Security is another main concern for refugees but particularly for children. A UN report found that in 2005, more than half of reported rapes at refugee camps, both committed and attempted, targetted children as young as five years old. Reaching out for legal help, however, is not always an option for refugees. For many, their lack of documentation makes them more susceptible to being prosecuted by authorities of the host country. Although the Refugee Convention of 1951 and its 1967 Protocol recognize and affirm the rights of refugees, Thailand did not sign it. Consequently, refugees in Thailand are not offered any form of legal protection. Children who are born as refugees further lack protection under the law; because they are born in camps, child refugees are not issued birth certificates which renders them stateless

It is also important to note the impact that being a refugee has on the mental health of child refugees. These circumstances are detrimental to children’s development and subject them to prolonged trauma. Studies have found that children’s anxiety rates rise by 20% after arriving at shelters. Their trauma is aggravated when they are separated from their family or if children witness their parents being tortured.
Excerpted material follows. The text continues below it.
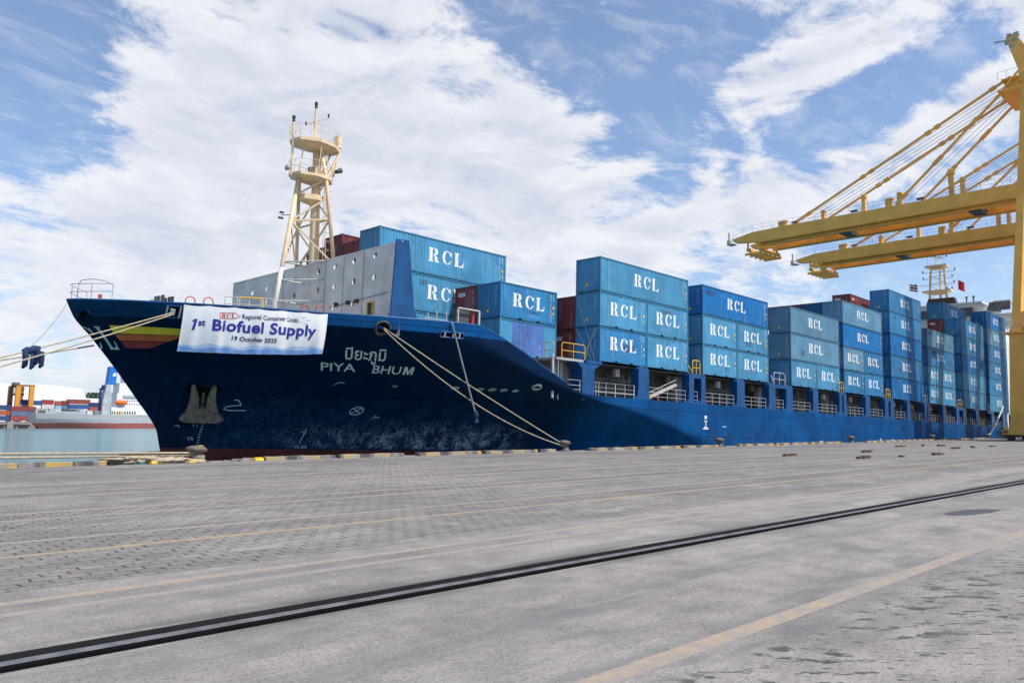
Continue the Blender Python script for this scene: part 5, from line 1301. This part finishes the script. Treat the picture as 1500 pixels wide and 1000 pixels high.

Other times, the trauma experienced by the children’s parents or caregivers may ultimately be projected onto them, resulting in the “transgenerational transmission of trauma.” With these factors combined, child refugees are left in an alarmingly vulnerable state, putting them at greater risk of resorting to harmful behaviors like drug abuse.

How Can We Address These Issues?

At the Center For Girls Foundation (CFGF), children’s security is a top priority. By conducting several workshops that raise awareness of children’s rights, we have helped advance child protection efforts in local communities in Northern Thailand. 

On the national level, however, more has to be done for the protection of child refugees. Adequate facilities and resources such as clean water and nutritional food must be made available to those in refugee camps. Moreover, the security of these camps must be reinforced to ensure that its inhabitants, particularly children, are not exploited or put in harm’s way. Officials and volunteers who help manage these camps could be trained to identify signs of abuse in children, along with equipping them with resources to address possible incidents of abuse. Refugees are already in a vulnerable state as is and their undocumented status only serves as another obstacle. With this in mind, legal support must be accessible to refugees without fear of further prosecution by the government.